▶ **WHAT TO DO**
Among the records that follow, find the line with "Generate a Blender" and the line with "R = math.radians". Set down those lines and all lines between them exactly, without adding anything.

▶ **ENTRIES SHOWN**
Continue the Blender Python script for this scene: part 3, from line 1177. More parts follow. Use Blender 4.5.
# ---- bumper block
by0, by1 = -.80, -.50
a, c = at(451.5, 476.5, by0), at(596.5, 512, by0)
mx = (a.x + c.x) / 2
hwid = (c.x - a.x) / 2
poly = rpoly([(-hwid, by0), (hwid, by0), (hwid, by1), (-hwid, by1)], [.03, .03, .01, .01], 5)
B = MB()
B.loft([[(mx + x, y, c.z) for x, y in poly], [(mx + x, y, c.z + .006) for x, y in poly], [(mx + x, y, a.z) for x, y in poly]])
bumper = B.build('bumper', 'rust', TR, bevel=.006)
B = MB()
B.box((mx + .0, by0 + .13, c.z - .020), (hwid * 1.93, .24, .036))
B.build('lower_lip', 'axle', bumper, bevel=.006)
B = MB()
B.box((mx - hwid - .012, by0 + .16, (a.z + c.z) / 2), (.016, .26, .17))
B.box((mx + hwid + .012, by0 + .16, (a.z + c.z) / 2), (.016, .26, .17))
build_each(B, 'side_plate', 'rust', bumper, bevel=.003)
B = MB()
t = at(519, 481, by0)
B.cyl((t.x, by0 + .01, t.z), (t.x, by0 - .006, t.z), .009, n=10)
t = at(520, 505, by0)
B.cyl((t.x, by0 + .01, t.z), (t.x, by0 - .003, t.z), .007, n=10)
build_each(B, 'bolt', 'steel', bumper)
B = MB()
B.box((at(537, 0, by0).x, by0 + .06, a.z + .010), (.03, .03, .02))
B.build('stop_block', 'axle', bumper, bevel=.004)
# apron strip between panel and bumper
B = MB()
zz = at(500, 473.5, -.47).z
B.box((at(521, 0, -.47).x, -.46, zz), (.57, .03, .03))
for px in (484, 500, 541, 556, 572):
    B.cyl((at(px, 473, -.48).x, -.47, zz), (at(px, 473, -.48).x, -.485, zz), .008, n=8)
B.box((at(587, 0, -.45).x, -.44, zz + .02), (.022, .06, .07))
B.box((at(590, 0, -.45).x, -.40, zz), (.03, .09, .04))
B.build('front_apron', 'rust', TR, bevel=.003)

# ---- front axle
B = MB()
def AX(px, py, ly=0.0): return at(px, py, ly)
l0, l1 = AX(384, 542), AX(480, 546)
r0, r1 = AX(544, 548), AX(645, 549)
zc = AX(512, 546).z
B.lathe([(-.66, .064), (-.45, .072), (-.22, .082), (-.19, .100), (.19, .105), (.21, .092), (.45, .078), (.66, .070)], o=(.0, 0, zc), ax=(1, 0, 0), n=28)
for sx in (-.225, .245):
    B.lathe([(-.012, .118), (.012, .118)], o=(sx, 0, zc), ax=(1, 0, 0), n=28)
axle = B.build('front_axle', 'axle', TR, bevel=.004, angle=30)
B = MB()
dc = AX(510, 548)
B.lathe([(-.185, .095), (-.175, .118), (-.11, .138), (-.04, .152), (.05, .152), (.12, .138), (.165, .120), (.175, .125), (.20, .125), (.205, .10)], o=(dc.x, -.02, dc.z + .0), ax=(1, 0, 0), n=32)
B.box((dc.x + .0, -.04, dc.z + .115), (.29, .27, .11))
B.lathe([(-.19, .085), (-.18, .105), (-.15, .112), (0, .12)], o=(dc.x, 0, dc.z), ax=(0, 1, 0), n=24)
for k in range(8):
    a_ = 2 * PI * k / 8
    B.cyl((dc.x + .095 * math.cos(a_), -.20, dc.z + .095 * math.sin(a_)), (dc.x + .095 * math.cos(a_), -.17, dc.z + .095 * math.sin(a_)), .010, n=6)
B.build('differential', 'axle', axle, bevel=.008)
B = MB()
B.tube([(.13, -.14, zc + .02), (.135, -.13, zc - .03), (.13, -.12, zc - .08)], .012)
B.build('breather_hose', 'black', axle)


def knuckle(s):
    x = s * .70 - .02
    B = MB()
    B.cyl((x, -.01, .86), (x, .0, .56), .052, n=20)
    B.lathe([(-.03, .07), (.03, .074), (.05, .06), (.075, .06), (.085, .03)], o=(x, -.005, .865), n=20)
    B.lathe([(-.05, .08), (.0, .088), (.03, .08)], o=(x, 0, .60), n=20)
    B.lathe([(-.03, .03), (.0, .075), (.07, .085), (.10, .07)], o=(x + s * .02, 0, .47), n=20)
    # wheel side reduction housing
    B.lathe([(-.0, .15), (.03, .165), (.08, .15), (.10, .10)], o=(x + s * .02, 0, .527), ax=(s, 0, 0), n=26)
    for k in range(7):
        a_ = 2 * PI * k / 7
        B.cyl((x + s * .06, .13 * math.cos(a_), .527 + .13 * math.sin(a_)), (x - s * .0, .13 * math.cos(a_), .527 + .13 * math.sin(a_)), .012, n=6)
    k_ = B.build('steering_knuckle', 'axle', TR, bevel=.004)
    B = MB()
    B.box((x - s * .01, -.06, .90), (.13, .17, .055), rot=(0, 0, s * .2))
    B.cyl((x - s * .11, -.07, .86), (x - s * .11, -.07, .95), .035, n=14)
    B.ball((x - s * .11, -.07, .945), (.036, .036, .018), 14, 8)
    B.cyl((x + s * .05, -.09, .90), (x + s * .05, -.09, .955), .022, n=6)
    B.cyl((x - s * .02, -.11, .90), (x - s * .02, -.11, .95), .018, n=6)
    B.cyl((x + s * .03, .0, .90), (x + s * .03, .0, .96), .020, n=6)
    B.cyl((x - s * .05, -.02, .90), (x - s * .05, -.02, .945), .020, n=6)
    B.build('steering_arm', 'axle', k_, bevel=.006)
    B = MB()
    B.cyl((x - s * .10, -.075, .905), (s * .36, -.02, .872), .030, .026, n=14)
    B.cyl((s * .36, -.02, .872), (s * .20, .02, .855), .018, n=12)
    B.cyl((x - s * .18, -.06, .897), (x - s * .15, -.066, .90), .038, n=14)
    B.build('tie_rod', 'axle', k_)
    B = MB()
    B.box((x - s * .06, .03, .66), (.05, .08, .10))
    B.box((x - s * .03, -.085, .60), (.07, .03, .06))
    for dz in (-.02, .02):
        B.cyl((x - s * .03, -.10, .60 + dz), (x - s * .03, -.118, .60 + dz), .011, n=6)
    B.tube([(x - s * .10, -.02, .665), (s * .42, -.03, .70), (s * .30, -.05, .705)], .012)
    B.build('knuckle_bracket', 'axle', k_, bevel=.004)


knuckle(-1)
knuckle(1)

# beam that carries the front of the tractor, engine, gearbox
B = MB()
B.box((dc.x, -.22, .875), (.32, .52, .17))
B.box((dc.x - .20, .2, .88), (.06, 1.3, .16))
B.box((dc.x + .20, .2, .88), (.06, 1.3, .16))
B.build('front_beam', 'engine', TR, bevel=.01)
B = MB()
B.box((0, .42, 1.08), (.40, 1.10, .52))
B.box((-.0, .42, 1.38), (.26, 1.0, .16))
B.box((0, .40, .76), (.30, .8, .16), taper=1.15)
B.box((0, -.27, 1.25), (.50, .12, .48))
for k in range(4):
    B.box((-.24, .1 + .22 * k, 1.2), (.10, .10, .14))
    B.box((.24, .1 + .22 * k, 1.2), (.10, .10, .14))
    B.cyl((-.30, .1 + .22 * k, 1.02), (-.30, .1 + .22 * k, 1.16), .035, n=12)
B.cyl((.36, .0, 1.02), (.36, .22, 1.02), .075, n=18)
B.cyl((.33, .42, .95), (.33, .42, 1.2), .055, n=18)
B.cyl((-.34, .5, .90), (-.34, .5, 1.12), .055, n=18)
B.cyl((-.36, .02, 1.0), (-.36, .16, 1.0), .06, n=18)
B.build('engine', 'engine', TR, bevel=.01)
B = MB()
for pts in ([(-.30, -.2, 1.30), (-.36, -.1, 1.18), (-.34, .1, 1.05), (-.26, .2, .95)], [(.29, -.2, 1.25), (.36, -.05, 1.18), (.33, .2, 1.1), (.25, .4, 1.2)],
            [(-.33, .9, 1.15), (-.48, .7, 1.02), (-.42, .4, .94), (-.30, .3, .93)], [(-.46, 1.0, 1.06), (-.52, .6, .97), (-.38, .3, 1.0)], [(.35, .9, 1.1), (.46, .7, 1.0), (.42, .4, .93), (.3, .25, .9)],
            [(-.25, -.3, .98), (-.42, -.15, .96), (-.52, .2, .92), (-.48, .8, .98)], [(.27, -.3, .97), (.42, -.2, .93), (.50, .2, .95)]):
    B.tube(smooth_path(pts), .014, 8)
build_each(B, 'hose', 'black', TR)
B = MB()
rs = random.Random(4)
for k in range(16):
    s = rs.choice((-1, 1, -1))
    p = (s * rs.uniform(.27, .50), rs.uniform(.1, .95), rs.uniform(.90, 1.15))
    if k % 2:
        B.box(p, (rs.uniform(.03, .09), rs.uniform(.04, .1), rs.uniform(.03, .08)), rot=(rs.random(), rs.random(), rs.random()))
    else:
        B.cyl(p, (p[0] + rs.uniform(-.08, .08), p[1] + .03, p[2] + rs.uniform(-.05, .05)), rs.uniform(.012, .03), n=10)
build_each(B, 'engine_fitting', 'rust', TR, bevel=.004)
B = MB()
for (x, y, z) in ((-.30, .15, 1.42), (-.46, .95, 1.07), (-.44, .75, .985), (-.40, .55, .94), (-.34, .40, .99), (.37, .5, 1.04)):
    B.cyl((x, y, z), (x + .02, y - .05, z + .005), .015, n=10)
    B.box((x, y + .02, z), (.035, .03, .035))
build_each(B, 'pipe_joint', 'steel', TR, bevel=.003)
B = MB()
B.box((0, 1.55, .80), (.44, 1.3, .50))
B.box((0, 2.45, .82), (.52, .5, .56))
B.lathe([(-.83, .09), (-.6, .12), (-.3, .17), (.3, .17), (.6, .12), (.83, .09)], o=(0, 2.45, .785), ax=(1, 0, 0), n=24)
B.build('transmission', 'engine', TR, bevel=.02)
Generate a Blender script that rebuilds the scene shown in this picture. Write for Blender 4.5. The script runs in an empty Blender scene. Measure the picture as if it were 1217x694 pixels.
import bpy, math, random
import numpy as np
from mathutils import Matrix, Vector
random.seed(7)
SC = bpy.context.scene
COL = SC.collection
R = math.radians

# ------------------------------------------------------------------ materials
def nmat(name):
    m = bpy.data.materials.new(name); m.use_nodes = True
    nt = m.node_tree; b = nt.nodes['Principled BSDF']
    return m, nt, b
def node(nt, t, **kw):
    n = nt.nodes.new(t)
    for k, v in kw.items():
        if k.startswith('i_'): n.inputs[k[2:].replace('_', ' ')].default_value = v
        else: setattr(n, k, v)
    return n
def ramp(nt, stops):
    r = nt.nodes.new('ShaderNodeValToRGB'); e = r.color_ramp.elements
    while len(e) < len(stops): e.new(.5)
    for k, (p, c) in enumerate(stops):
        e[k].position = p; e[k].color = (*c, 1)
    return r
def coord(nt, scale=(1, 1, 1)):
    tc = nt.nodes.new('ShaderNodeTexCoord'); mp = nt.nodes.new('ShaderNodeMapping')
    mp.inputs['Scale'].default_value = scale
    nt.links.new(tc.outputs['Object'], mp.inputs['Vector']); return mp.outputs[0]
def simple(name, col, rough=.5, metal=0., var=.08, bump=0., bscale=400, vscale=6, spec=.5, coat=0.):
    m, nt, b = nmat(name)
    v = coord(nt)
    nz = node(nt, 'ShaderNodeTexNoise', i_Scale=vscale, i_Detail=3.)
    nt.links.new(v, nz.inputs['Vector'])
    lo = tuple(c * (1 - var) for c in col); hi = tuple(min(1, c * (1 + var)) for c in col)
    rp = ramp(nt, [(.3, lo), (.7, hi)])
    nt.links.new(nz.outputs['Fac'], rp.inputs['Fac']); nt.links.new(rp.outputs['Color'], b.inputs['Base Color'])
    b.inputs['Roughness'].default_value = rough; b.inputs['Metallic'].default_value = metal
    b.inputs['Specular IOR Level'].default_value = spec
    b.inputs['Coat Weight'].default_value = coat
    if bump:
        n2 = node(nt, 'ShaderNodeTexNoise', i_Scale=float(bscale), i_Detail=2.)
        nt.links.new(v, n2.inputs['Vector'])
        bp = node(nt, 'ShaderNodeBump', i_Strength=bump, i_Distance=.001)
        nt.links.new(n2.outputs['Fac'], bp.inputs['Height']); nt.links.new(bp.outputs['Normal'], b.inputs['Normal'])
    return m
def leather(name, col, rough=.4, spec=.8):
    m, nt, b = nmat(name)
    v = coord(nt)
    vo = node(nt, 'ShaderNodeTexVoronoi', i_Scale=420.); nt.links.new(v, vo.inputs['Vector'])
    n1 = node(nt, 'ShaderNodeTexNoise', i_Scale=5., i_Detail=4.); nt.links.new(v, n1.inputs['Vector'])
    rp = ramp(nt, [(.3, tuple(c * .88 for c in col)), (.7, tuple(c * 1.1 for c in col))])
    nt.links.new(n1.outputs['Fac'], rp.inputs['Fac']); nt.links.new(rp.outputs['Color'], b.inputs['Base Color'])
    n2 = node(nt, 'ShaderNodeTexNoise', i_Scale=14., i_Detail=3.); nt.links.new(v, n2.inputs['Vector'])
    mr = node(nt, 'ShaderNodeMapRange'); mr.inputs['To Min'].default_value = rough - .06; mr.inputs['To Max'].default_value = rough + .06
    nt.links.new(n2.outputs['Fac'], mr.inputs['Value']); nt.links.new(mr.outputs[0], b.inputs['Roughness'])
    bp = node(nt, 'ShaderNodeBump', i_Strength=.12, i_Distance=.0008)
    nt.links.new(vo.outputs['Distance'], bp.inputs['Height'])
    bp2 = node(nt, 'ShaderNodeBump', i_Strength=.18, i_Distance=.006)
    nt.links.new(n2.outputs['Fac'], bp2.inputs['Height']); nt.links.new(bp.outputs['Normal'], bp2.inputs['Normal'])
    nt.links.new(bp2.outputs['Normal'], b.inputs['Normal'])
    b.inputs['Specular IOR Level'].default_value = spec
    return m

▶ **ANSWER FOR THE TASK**
Generate a Blender script that rebuilds the scene shown in this picture. Write for Blender 4.5. The script runs in an empty Blender scene. Measure the picture as if it were 1217x694 pixels.
import bpy, math, random
import numpy as np
from mathutils import Matrix, Vector
random.seed(7)
SC = bpy.context.scene
COL = SC.collection
R = math.radians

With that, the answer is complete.